By Aaron Earls
For years, archaeologists have doubted the biblical story of the nation of Israel’s origin because the account lacked material evidence—until now.
Instead of how Exodus and Joshua describe the Israelites escaping Egypt, crossing the Jordan River, and conquering the land, many contend they were already part of an indigenous population in Canaan.
A recent discovery, however, provides physical evidence to support the biblical account.
Excavations in Khirbet el-Mastarah, an area in the Jordan Valley, have unearthed numerous nomadic or semi-nomadic enclosures and structures dating back to the time of the Exodus, according to an article in Biblical Archaeology Review from Ralph Hawkins and David Ben-Shlomo.
“We have not proved that these camps are from the period of the early Israelites, but it is possible,” Ben-Shlomo, an archaeologist from Ariel University and excavation co-director, told the Express.

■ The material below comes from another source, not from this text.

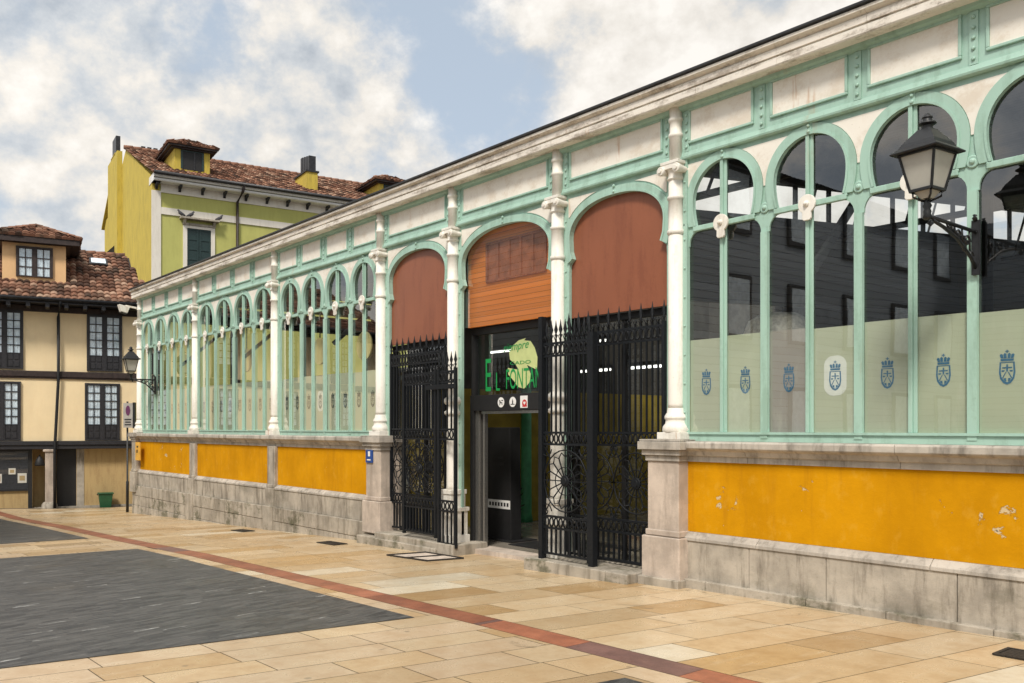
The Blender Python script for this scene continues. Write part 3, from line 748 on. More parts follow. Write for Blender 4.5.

“If they are, this might fit the biblical story of the Israelites coming from east of the Jordan River, then crossing the Jordan and entering the hill country of Israel later.”
Shlomo said the location, isolated and hidden by surrounding hills, makes it a likely place a nomadic people would settle. The evidence also points to a “new population” entering the area.

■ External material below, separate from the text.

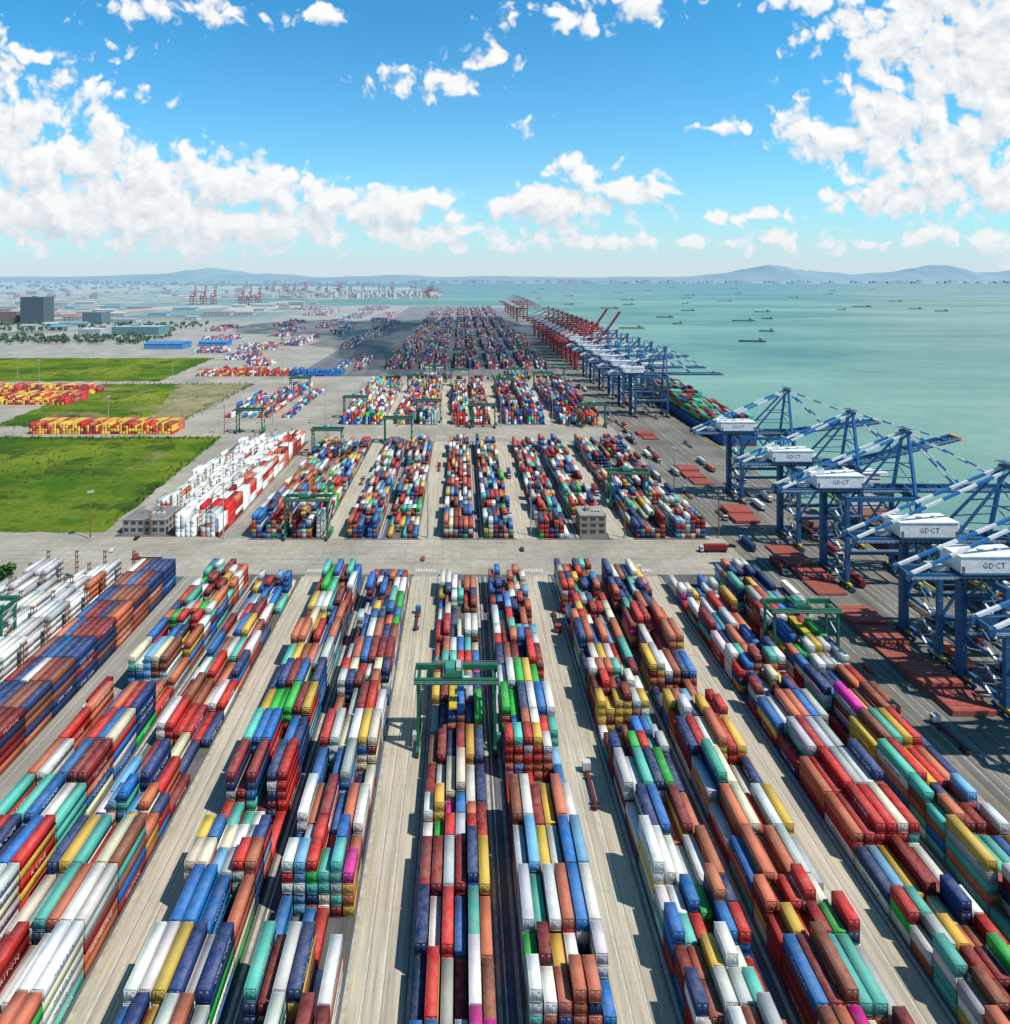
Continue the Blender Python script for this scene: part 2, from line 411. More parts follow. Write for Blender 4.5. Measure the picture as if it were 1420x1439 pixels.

All of this supports the biblical account of the Israelites wandering in the desert for decades before entering the land.
Hawkins and Ben-Shlomo say the alternate theory of the Israelites that contends they were already living in Canaan is based in part because archaeologists had not found any evidence for early Israelites in the east, particularly the Jordan Valley, during the Iron Age, according to Bible History Daily.
Their discoveries, however, reveal stone enclosures to house animals and pottery shards in the area, indicative of a traveling group of people settling in this area for a short time.
“By the end of our 2017 season, we were struck by the fascinating picture that had begun to emerge in the Jordan Valley, a region that up until recently has been virtually unknown archaeologically,” write Hawkins and Ben-Shlomo in Biblical Archaeology Review.
“Within a range of just a couple of miles, we may be able to see the evolution of early Israel from a domestic-scale culture to a political-scale culture.”